Aksi unjuk rasa elemen buruh tersebut masih bersifat normatif, yakni menuntut hak-hak kesejahteraan pekerja serta dihapuskannya kriminalisasi dan premanisme terhadap buruh. Namun demikian, tidak diresponsnya tuntutan buruh tersebut rawan dimanfaatkan kelompok yang akan mendelegitimasi pemerintah dan kelompok kepentingan lainnya untuk memprovokasi buruh agar ikut dalam aksi unjuk rasa tersebut, mengingat buruh memiliki jumlah massa yang signifikan. Kondisi tersebut selain rentan menimbulkan gangguan kamtibmas, juga dapat memperburuk iklim investasi. Berlanjutnya aksi unjuk rasa elemen buruh lebih disebabkan karena belum adanya solusi penyelesaian terhadap permasalahan yang dihadapi.
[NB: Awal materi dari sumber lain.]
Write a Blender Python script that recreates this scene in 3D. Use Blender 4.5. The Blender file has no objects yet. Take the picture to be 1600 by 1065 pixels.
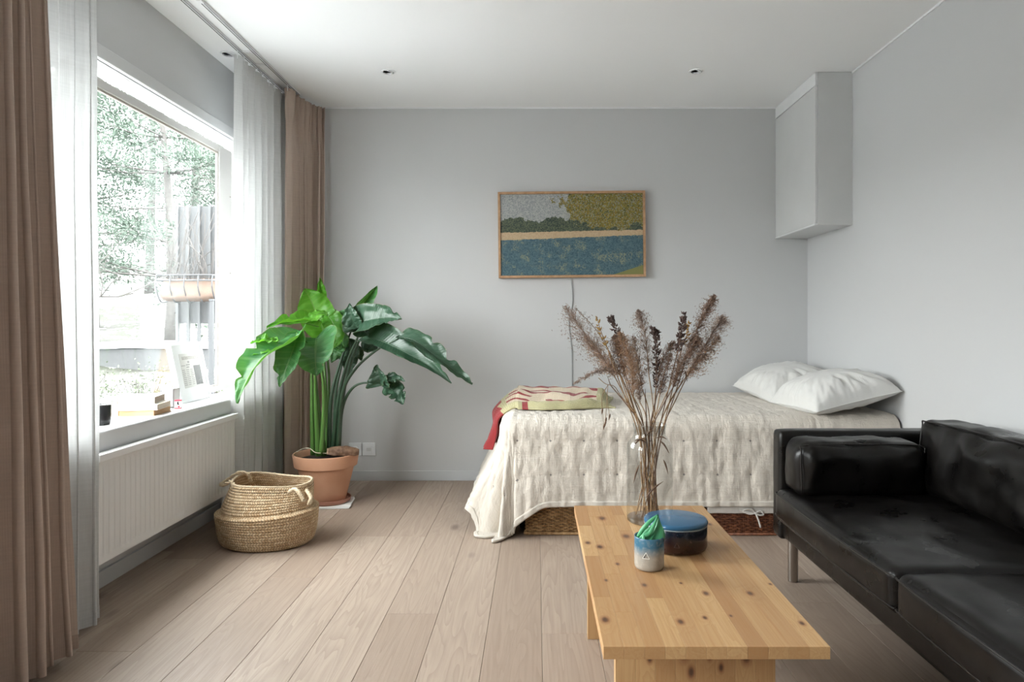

Sementara itu, momentum Hari Buruh Internasional atau Mayday 2012 akan dimanfaatkan oleh kalangan elemen buruh (Sekber Buruh se Jabodetabek, KSPSI, KSBSI, KSPI dan FSPMI) bekerjasama dengan elemen masyarakat lainnya dengan melakukan aksi unjuk rasa ataupun rapat akbar buruh untuk mengkritisi kebijakan pemerintah, terutama terkait dengan kesejahteraan buruh dan isu-isu ekonomi politis lainnya seperti direalisasikannya UU BPJS, penolakan terhadap rencana kenaikan harga BBM dll. Konsolidasi antara elemen buruh dan elemen lainnya juga sudah dilaksanakan secara intensif menjelang 1 Mei 2012 di berbagai daerah. Berlanjutnya konsolidasi ini berpotensi semakin mempersolid elemen buruh dan elemen lainnya untuk melakukan aksi unjuk rasa secara massif, dimana banyak kalangan menyarankan agar unjuk rasa 1 Mei 2013 tidak dilakukan secara anarkis dengan memblokade pusat-pusat perekonomian yang bisa mengganggu perekonomian daerah dan nasional, bahkan dapat meningkatkan angka kriminalitas, jika pengangguran membengkak karena pihak pengusaha memindahkan investasi, modal dan pabriknya ke negara lainnya yang lebih aman dan terkendali.

Banyak kalangan juga menyarankan agar Kemenakertrans dan instansi terkait lainnya perlu didorong untuk terus melakukan pendekatan terhadap buruh agar tidak melakukan aksi unjuk rasa secara anarkis. Tindakan persuasif oleh aparat keamanan terhadap pengunjuk rasa perlu dikedepankan, guna menjaga kondusivitasnya situasi kamtibmas.